_Directions for this task_: From the entries below, copy exactly the lines from the one that contains "Recreate this scene" through the one that contains "COL = SC.collection", both included, and only those.

_Data shown_:
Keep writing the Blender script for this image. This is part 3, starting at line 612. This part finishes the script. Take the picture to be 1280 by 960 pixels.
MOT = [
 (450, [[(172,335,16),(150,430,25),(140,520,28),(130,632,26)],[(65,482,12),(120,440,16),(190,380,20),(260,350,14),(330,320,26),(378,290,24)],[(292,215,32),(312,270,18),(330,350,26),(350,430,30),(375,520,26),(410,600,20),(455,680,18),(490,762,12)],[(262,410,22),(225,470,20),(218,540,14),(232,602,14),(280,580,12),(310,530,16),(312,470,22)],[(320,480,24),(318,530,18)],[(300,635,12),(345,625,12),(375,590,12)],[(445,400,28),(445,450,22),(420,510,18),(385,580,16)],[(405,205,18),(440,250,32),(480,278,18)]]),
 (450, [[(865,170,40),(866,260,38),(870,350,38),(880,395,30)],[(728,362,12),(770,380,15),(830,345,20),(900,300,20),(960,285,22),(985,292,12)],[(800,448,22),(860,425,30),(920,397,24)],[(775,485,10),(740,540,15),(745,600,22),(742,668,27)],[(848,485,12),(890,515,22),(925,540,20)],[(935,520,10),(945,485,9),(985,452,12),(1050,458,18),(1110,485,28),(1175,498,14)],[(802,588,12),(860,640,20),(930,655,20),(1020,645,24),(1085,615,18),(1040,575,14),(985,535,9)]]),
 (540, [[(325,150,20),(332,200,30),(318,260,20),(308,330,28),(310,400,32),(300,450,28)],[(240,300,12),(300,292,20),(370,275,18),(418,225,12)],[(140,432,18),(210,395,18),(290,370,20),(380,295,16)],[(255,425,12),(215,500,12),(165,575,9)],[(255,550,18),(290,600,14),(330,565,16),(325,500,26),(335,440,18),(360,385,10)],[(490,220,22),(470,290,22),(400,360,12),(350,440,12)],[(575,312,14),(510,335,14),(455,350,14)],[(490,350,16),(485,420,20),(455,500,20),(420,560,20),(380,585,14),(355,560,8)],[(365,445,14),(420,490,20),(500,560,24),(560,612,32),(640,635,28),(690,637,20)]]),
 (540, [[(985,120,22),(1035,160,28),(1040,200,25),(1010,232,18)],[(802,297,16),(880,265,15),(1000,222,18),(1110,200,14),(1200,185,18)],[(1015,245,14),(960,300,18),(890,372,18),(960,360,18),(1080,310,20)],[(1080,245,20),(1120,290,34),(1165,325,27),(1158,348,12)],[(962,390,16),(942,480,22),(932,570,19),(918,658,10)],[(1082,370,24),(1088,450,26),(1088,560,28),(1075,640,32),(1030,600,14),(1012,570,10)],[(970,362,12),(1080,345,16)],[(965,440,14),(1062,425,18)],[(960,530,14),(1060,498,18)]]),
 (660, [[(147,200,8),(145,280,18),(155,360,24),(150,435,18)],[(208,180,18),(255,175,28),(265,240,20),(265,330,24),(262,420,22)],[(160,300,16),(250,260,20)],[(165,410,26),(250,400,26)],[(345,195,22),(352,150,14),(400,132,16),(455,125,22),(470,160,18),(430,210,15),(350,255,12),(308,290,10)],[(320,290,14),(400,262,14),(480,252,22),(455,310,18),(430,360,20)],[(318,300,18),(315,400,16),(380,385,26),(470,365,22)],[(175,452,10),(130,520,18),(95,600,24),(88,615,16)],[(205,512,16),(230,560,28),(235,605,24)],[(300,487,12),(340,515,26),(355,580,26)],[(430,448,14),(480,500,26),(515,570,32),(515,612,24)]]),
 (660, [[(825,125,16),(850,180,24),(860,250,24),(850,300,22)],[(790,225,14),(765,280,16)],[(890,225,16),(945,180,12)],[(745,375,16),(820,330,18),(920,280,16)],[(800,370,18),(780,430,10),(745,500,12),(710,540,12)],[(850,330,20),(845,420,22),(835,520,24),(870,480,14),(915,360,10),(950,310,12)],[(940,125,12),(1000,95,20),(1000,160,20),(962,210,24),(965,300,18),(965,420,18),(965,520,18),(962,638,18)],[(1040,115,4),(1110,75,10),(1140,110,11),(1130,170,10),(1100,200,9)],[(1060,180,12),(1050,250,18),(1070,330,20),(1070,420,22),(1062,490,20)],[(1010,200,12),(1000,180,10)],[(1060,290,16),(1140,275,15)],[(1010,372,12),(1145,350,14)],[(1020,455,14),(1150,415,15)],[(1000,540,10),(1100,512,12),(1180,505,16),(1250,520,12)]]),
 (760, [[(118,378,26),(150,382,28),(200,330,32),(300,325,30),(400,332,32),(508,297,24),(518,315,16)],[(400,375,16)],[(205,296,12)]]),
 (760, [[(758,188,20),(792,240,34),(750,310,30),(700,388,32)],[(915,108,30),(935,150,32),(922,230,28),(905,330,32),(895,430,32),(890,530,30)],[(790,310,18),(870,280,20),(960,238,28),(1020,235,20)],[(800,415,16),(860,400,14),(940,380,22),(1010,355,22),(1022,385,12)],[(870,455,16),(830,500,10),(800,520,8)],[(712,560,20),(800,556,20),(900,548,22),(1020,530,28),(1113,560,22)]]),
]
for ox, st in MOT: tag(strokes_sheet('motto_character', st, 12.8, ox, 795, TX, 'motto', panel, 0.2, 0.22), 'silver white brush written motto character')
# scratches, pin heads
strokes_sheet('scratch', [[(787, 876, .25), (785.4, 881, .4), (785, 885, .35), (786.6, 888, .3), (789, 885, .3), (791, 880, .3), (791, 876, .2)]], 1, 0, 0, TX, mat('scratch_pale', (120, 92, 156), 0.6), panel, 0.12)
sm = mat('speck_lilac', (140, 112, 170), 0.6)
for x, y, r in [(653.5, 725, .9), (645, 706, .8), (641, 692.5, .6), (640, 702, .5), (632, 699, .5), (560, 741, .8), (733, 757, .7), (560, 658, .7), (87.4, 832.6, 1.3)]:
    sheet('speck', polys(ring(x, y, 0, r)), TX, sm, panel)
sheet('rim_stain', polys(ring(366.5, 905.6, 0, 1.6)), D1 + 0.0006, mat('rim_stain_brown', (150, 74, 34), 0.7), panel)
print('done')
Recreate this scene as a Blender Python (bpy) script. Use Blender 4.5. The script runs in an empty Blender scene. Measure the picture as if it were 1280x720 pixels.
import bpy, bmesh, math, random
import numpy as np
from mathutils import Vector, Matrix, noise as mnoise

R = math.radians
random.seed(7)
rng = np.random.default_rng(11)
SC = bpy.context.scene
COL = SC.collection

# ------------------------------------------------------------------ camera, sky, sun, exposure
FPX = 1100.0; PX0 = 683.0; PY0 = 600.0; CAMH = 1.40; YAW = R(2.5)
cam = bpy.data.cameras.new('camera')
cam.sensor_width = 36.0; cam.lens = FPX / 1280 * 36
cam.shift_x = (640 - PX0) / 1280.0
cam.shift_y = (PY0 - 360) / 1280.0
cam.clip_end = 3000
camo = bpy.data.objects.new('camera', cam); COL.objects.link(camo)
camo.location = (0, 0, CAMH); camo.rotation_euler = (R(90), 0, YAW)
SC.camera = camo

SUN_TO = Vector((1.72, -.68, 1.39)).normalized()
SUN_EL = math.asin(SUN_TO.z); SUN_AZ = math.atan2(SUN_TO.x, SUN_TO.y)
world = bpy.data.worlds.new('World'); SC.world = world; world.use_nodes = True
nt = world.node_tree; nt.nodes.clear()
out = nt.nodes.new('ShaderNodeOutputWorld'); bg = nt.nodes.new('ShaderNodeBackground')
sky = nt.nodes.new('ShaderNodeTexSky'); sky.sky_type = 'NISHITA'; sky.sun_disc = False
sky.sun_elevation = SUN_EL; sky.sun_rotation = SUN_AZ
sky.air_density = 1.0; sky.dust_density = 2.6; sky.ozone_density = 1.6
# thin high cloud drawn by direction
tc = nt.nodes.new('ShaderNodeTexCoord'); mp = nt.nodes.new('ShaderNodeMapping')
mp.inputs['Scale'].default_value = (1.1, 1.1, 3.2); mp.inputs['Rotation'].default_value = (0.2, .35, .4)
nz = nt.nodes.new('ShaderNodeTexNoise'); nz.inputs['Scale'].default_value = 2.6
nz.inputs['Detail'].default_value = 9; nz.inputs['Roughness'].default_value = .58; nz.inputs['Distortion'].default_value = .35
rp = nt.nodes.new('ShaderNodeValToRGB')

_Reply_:
Recreate this scene as a Blender Python (bpy) script. Use Blender 4.5. The script runs in an empty Blender scene. Measure the picture as if it were 1280x720 pixels.
import bpy, bmesh, math, random
import numpy as np
from mathutils import Vector, Matrix, noise as mnoise

R = math.radians
random.seed(7)
rng = np.random.default_rng(11)
SC = bpy.context.scene
COL = SC.collection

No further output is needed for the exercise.